LE « DANGER » DE L’INFLATION VA PERSISTER
L’inflation, alimentée par la hausse des cours des matières premières et la généralisation des tensions sur les prix, devrait rester élevée plus longtemps que prévu, poursuit le FMI en soulignant que la situation pourrait s’aggraver si les déséquilibres entre l’offre et la demande se creusent.
Pour 2022, il table sur une inflation de 5,7% dans les économies avancées et de 8,7% dans les économies émergentes et en développement, soit respectivement 1,8 point et 2,8 points de plus qu’en janvier.
« L’inflation est devenue un danger clair et bien présent pour de nombreux pays », écrit Pierre-Olivier Gourinchas.
Même si la Réserve fédérale américaine et de nombreuses autres banques centrales ont déjà commencé à resserrer leur politique monétaire, les conséquences de la guerre exacerbent les tensions inflationnistes, explique-t-il.
Le FMI évoque ainsi un risque de « désancrage » des anticipations d’inflation, un phénomène qui menace la crédibilité des banques centrales et pourrait donc les pousser à accélérer le resserrement monétaire, ce qui pénaliserait les pays émergents.

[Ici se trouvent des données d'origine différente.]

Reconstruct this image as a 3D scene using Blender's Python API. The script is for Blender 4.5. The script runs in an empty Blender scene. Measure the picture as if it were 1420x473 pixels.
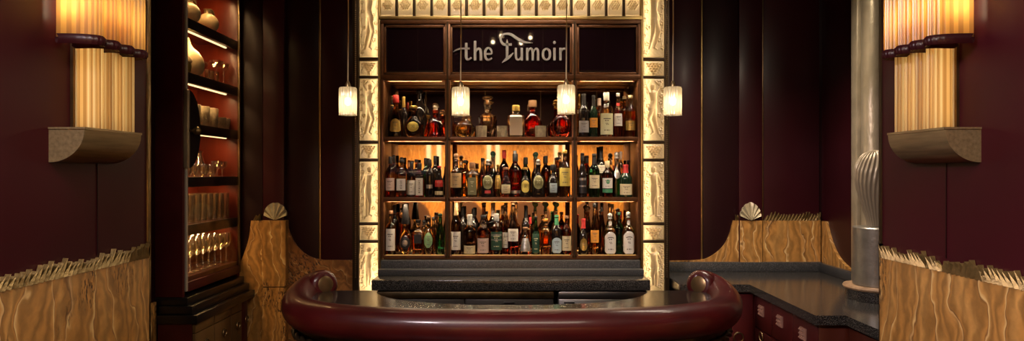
import bpy, bmesh, math, random
from math import sin, cos, pi, radians, sqrt
from mathutils import Vector, Matrix
random.seed(7)
S = bpy.context.scene
C = S.collection
F = 900.0; U0 = 710.0; V0 = 240.0; EYE = 1.67

def PX(u, Y): return (u - U0) / F * Y
def PZ(v, Y): return EYE - (v - V0) / F * Y

# ------------------------------------------------------------------ view
S.view_settings.view_transform = 'Standard'
S.view_settings.look = 'None'
S.view_settings.gamma = 1.0
S.view_settings.exposure = 0.0
S.view_settings.use_curve_mapping = False
cy = S.cycles
cy.max_bounces = 12; cy.diffuse_bounces = 4; cy.glossy_bounces = 5
cy.transmission_bounces = 8; cy.transparent_max_bounces = 12
cy.sample_clamp_indirect = 4.0; cy.sample_clamp_direct = 0.0
cy.caustics_reflective = False; cy.caustics_refractive = False
cy.use_denoising = True

# ------------------------------------------------------------------ materials
MATS = {}
def new_mat(name):
    m = bpy.data.materials.new(name); m.use_nodes = True
    nt = m.node_tree; nt.nodes.clear()
    out = nt.nodes.new('ShaderNodeOutputMaterial')
    MATS[name] = m
    return m, nt, out
def L(nt, a, b): nt.links.new(a, b)
def N(nt, t, **kw):
    n = nt.nodes.new(t)
    for k, v in kw.items():
        if k in n.inputs.keys(): n.inputs[k].default_value = v
        else: setattr(n, k, v)
    return n
def rgb(c): return (c[0], c[1], c[2], 1.0)

def pbr(name, col, rough=.5, metal=0., coat=0., coat_rough=.05, trans=0., ior=1.45, emit=None, es=0., var=0., vscale=8., bump=0., bscale=40., stretch=(1,1,1), spec=.5, sheen=0.):
    m, nt, out = new_mat(name)
    b = N(nt, 'ShaderNodeBsdfPrincipled')
    b.inputs['Base Color'].default_value = rgb(col)
    b.inputs['Roughness'].default_value = rough
    b.inputs['Metallic'].default_value = metal
    b.inputs['Coat Weight'].default_value = coat
    b.inputs['Coat Roughness'].default_value = coat_rough
    b.inputs['Transmission Weight'].default_value = trans
    b.inputs['IOR'].default_value = ior
    b.inputs['Specular IOR Level'].default_value = spec
    if emit:
        b.inputs['Emission Color'].default_value = rgb(emit); b.inputs['Emission Strength'].default_value = es
    if var or bump:
        tc = N(nt, 'ShaderNodeTexCoord'); mp = N(nt, 'ShaderNodeMapping')
        mp.inputs['Scale'].default_value = stretch
        L(nt, tc.outputs['Object'], mp.inputs['Vector'])
    if var:
        nz = N(nt, 'ShaderNodeTexNoise', Scale=vscale, Detail=5.)
        L(nt, mp.outputs[0], nz.inputs['Vector'])
        cr = N(nt, 'ShaderNodeValToRGB')
        cr.color_ramp.elements[0].position = .3; cr.color_ramp.elements[1].position = .7
        cr.color_ramp.elements[0].color = rgb([c * (1 - var) for c in col])
        cr.color_ramp.elements[1].color = rgb([min(1, c * (1 + var)) for c in col])
        L(nt, nz.outputs['Fac'], cr.inputs[0]); L(nt, cr.outputs[0], b.inputs['Base Color'])
    if bump:
        nb = N(nt, 'ShaderNodeTexNoise', Scale=bscale, Detail=4.)
        L(nt, mp.outputs[0], nb.inputs['Vector'])
        bp = N(nt, 'ShaderNodeBump', Strength=bump, Distance=.01)
        L(nt, nb.outputs['Fac'], bp.inputs['Height']); L(nt, bp.outputs[0], b.inputs['Normal'])
    L(nt, b.outputs[0], out.inputs[0])
    return m

def emis(name, col, s):
    m, nt, out = new_mat(name)
    e = N(nt, 'ShaderNodeEmission', Color=rgb(col), Strength=s)
    L(nt, e.outputs[0], out.inputs[0]); return m

def translucent_glass(name, col, mix_gloss=.15, rough=.25, diff=.25, transp=0., glow=None, gs=0.):
    m, nt, out = new_mat(name)
    t = N(nt, 'ShaderNodeBsdfTranslucent', Color=rgb(col))
    d = N(nt, 'ShaderNodeBsdfDiffuse', Color=rgb(col))
    g = N(nt, 'ShaderNodeBsdfGlossy', Color=(1, 1, 1, 1), Roughness=rough)
    m1 = N(nt, 'ShaderNodeMixShader'); m1.inputs[0].default_value = diff
    L(nt, t.outputs[0], m1.inputs[1]); L(nt, d.outputs[0], m1.inputs[2])
    m2 = N(nt, 'ShaderNodeMixShader'); m2.inputs[0].default_value = mix_gloss
    L(nt, m1.outputs[0], m2.inputs[1]); L(nt, g.outputs[0], m2.inputs[2])
    last = m2
    if transp:
        tr = N(nt, 'ShaderNodeBsdfTransparent', Color=rgb(col))
        m3 = N(nt, 'ShaderNodeMixShader'); m3.inputs[0].default_value = transp
        L(nt, last.outputs[0], m3.inputs[1]); L(nt, tr.outputs[0], m3.inputs[2]); last = m3
    if glow:
        e = N(nt, 'ShaderNodeEmission', Color=rgb(glow), Strength=gs)
        a = N(nt, 'ShaderNodeAddShader')
        L(nt, last.outputs[0], a.inputs[0]); L(nt, e.outputs[0], a.inputs[1]); last = a
    L(nt, last.outputs[0], out.inputs[0]); return m

def thin_glass(name, tint=(.93, .9, .85), edge=.35, base=.06, rough=.03):
    m, nt, out = new_mat(name)
    tr = N(nt, 'ShaderNodeBsdfTransparent', Color=rgb(tint))
    g = N(nt, 'ShaderNodeBsdfGlossy', Color=(1, 1, 1, 1), Roughness=rough)
    lw = N(nt, 'ShaderNodeLayerWeight', Blend=.35)
    mr = N(nt, 'ShaderNodeMapRange'); mr.inputs['To Min'].default_value = base; mr.inputs['To Max'].default_value = base + edge
    L(nt, lw.outputs['Facing'], mr.inputs['Value'])
    mx = N(nt, 'ShaderNodeMixShader')
    L(nt, mr.outputs[0], mx.inputs[0]); L(nt, tr.outputs[0], mx.inputs[1]); L(nt, g.outputs[0], mx.inputs[2])
    L(nt, mx.outputs[0], out.inputs[0]); return m

def stone(name, axis='X', scale=3.0, tilt=0., distort=3., cols=None, sat=1.):
    """banded travertine-onyx: vertical wavering veins and clusters of pits"""
    m, nt, out = new_mat(name)
    cols = cols or [(.21, .088, .022), (.37, .180, .045), (.45, .235, .066), (.68, .45, .19), (.39, .190, .048)]
    tc = N(nt, 'ShaderNodeTexCoord'); mp = N(nt, 'ShaderNodeMapping')
    mp.inputs['Rotation'].default_value = (tilt if axis == 'Y' else 0, tilt if axis == 'X' else 0, 0)
    mp.inputs['Scale'].default_value = (1, 1, .6)
    L(nt, tc.outputs['Object'], mp.inputs['Vector'])
    n1 = N(nt, 'ShaderNodeTexNoise', Scale=2.6, Detail=4., Roughness=.6)
    L(nt, mp.outputs[0], n1.inputs['Vector'])
    vm = N(nt, 'ShaderNodeVectorMath', operation='MULTIPLY_ADD')
    vm.inputs[1].default_value = (.34, .34, .2)
    L(nt, n1.outputs['Color'], vm.inputs[0]); L(nt, mp.outputs[0], vm.inputs[2])
    w = N(nt, 'ShaderNodeTexWave', wave_type='BANDS', bands_direction=axis, Scale=scale, Distortion=distort, Detail=3.)
    w.inputs['Detail Scale'].default_value = 1.6
    w.inputs['Detail Roughness'].default_value = .55
    L(nt, vm.outputs[0], w.inputs['Vector'])
    cr = N(nt, 'ShaderNodeValToRGB')
    el = cr.color_ramp.elements
    el[0].position = 0; el[0].color = rgb(cols[1]); el[1].position = 1; el[1].color = rgb(cols[2])
    for p, c in ((.30, cols[4]), (.50, cols[2]), (.60, cols[3]), (.66, cols[0]), (.72, cols[4]), (.86, cols[1])):
        e = el.new(p); e.color = rgb(c)
    L(nt, w.outputs['Fac'], cr.inputs[0])
    # thin fibres inside the bands
    w2 = N(nt, 'ShaderNodeTexWave', wave_type='BANDS', bands_direction=axis, Scale=scale * 4, Distortion=distort * 2.2, Detail=3.)
    L(nt, vm.outputs[0], w2.inputs['Vector'])
    mx = N(nt, 'ShaderNodeMix', data_type='RGBA', blend_type='OVERLAY'); mx.inputs[0].default_value = .24
    L(nt, cr.outputs[0], mx.inputs[6]); L(nt, w2.outputs['Color'], mx.inputs[7])
    mot = N(nt, 'ShaderNodeTexNoise', Scale=26., Detail=5., Roughness=.7); L(nt, vm.outputs[0], mot.inputs['Vector'])
    mm = N(nt, 'ShaderNodeMix', data_type='RGBA', blend_type='OVERLAY'); mm.inputs[0].default_value = .5
    L(nt, mx.outputs[2], mm.inputs[6]); L(nt, mot.outputs['Fac'], mm.inputs[7]); mx = mm
    # pits
    big = N(nt, 'ShaderNodeTexNoise', Scale=3.2, Detail=1.); L(nt, vm.outputs[0], big.inputs['Vector'])
    mp2 = N(nt, 'ShaderNodeMapping'); mp2.inputs['Scale'].default_value = (1, 1, .55)
    L(nt, mp.outputs[0], mp2.inputs['Vector'])
    fine = N(nt, 'ShaderNodeTexNoise', Scale=95., Detail=3.); L(nt, mp2.outputs[0], fine.inputs['Vector'])
    r1 = N(nt, 'ShaderNodeMapRange'); r1.inputs['From Min'].default_value = .54; r1.inputs['From Max'].default_value = .60
    L(nt, big.outputs['Fac'], r1.inputs['Value'])
    r2 = N(nt, 'ShaderNodeMapRange'); r2.inputs['From Min'].default_value = .52; r2.inputs['From Max'].default_value = .6
    L(nt, fine.outputs['Fac'], r2.inputs['Value'])
    mu = N(nt, 'ShaderNodeMath', operation='MULTIPLY')
    L(nt, r1.outputs[0], mu.inputs[0]); L(nt, r2.outputs[0], mu.inputs[1])
    mx2 = N(nt, 'ShaderNodeMix', data_type='RGBA'); mx2.inputs[7].default_value = (.07, .03, .012, 1)
    L(nt, mu.outputs[0], mx2.inputs[0]); L(nt, mx.outputs[2], mx2.inputs[6])
    b = N(nt, 'ShaderNodeBsdfPrincipled', Roughness=.38)
    L(nt, mx2.outputs[2], b.inputs['Base Color'])
    bp = N(nt, 'ShaderNodeBump', Strength=.5, Distance=.004, invert=True)
    L(nt, mu.outputs[0], bp.inputs['Height']); L(nt, bp.outputs[0], b.inputs['Normal'])
    L(nt, b.outputs[0], out.inputs[0]); return m

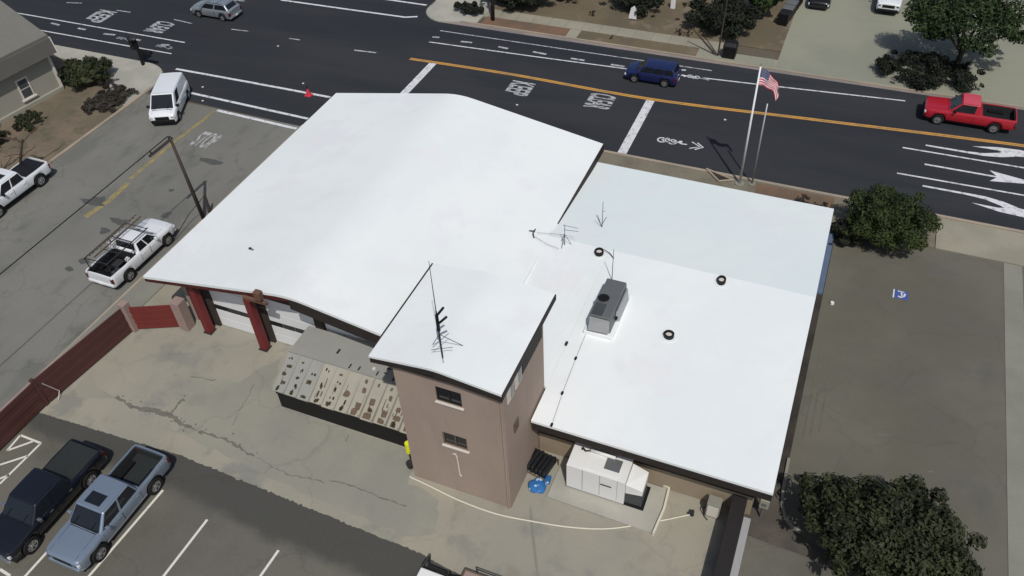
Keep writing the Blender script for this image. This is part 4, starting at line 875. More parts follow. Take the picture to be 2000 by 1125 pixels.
obj('crossarm', MB().box(-.36, -.24, -1.9, .15, 6.0, 6.12), M['wood'], up)
for y in (-.1, -1.7): obj('insulator', MB().cyl((-.3, y, 6.12), (-.3, y, 6.3), .05), M['iron'], up)
tag(obj('overhead_wire', MB().tube([(-35.9, 31 - .1 - k * 2.5, 6.3 - .12 * math.sin(min(1, k / 14) * PI)) for k in range(0, 15)], .03, 5), M['black']), 'long black overhead wire running from the utility pole along the side street', 'wire')
tag(obj('guy_cable', MB().tube([(-35.5, 31.6, 1.5), (-36.0, 30.4, .8), (-36.0, 28.4, .05)], .025, 5), M['black']), 'slack black cable down to the kerb beside the utility pole', 'cable')
tag(obj('stub_post', MB().cyl((-35.62, 31.7, 0), (-35.55, 31.75, 1.5), .13, .06, 8), M['wood']), 'short dark leaning post on the kerb beside the utility pole', 'post')
sp = thing('traffic_signal', 'dark traffic signal on a pole at the left street corner', 'traffic light', (-53.35, 46.2, 0))
obj('pole', MB().cyl((0, 0, 0), (.05, 0, 2.5), .13, .11, 10), M['black'], sp)
for (x, y, z, ax) in ((-.45, .2, 1.35, 0), (.75, .1, 1.25, 1)):
    h = obj('signal_head', MB().box(x - .28, x + .28, y - .2, y + .2, z, z + 1.05) if not ax else MB().box(x - .75, x + .55, y - .14, y + .14, z - .05, z + .22), M['black'], sp, bevel=.04)
    if not ax:
        for k in range(3): obj('lens', MB().cyl((x, y - .205, z + .2 + k * .32), (x, y - .23, z + .2 + k * .32), .11, n=10), M['iron'], h)
obj('cap', MB().cyl((.05, 0, 2.5), (.05, 0, 2.62), .42, .3), M['iron'], sp)
ss = thing('street_sign', 'thin dark leaning pole and forked prop by the far kerb', 'pole', (-9.25, 62.2, 0))
obj('pole', MB().cyl((0, 0, 0), (.12, .1, 5.2), .07, .05, 8), M['wood'], ss)
obj('brace', MB().cyl((.0, 0, 0), (-2.3, .8, 1.6), .10, .05, 8), M['wood'], ss)
obj('lamp', MB().disc((.12, .1), .2, 5.2, 5.35, 10), M['polegrey'], ss)
pw = obj('palm_pole', MB().cyl((-28.85, 62.5, 0), (-28.6, 62.6, 7.0), .17, .12, 10), M['bark_t'], smooth=True); tag(pw, 'slim brown wooden pole in the bark strip of the far kerb', 'pole')
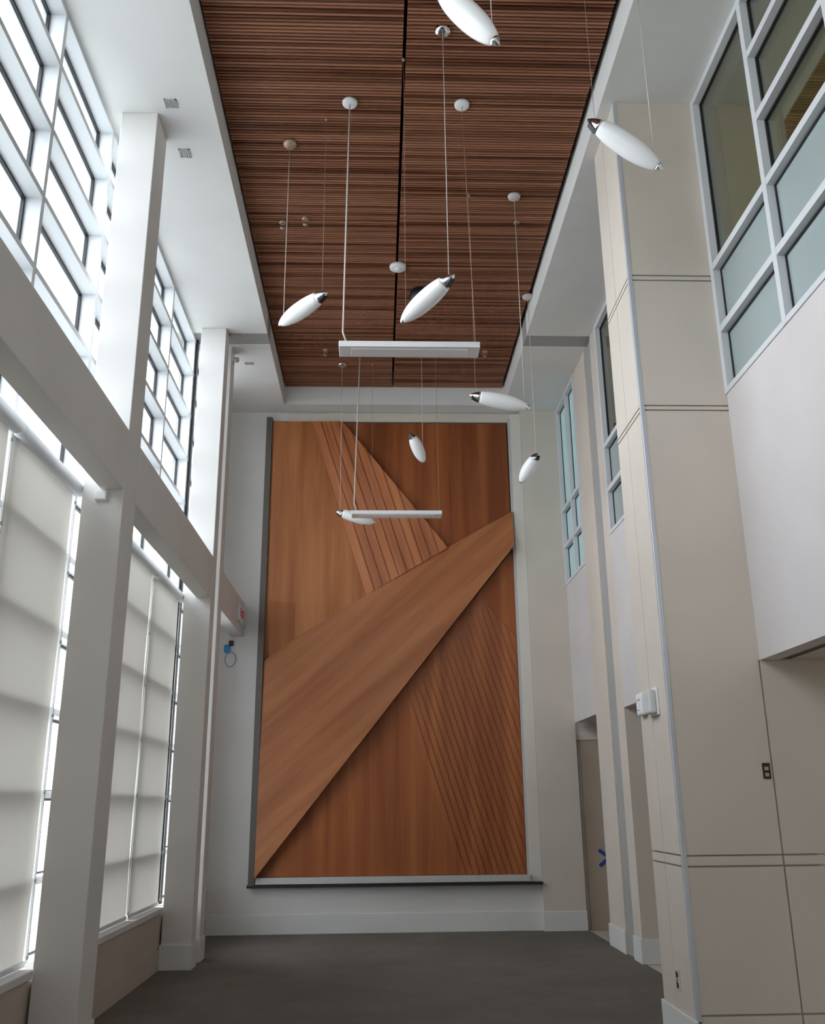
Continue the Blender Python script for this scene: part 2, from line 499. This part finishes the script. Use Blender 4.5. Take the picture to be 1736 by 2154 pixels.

Le conflit en Ukraine a aussi accru le risque d’une fragmentation durable de l’économie mondiale entre des blocs géopolitiques séparés par des normes technologiques, des systèmes de paiement ou encore des monnaies de réserve différentes.
« Un tel ‘glissement tectonique’ provoquerait à long terme des pertes d’efficacité, il augmenterait la volatilité et constituerait un défi majeur pour le cadre de règles qui gouverne les relations internationales et économiques depuis 75 ans », estime Pierre-Olivier Gourinchas.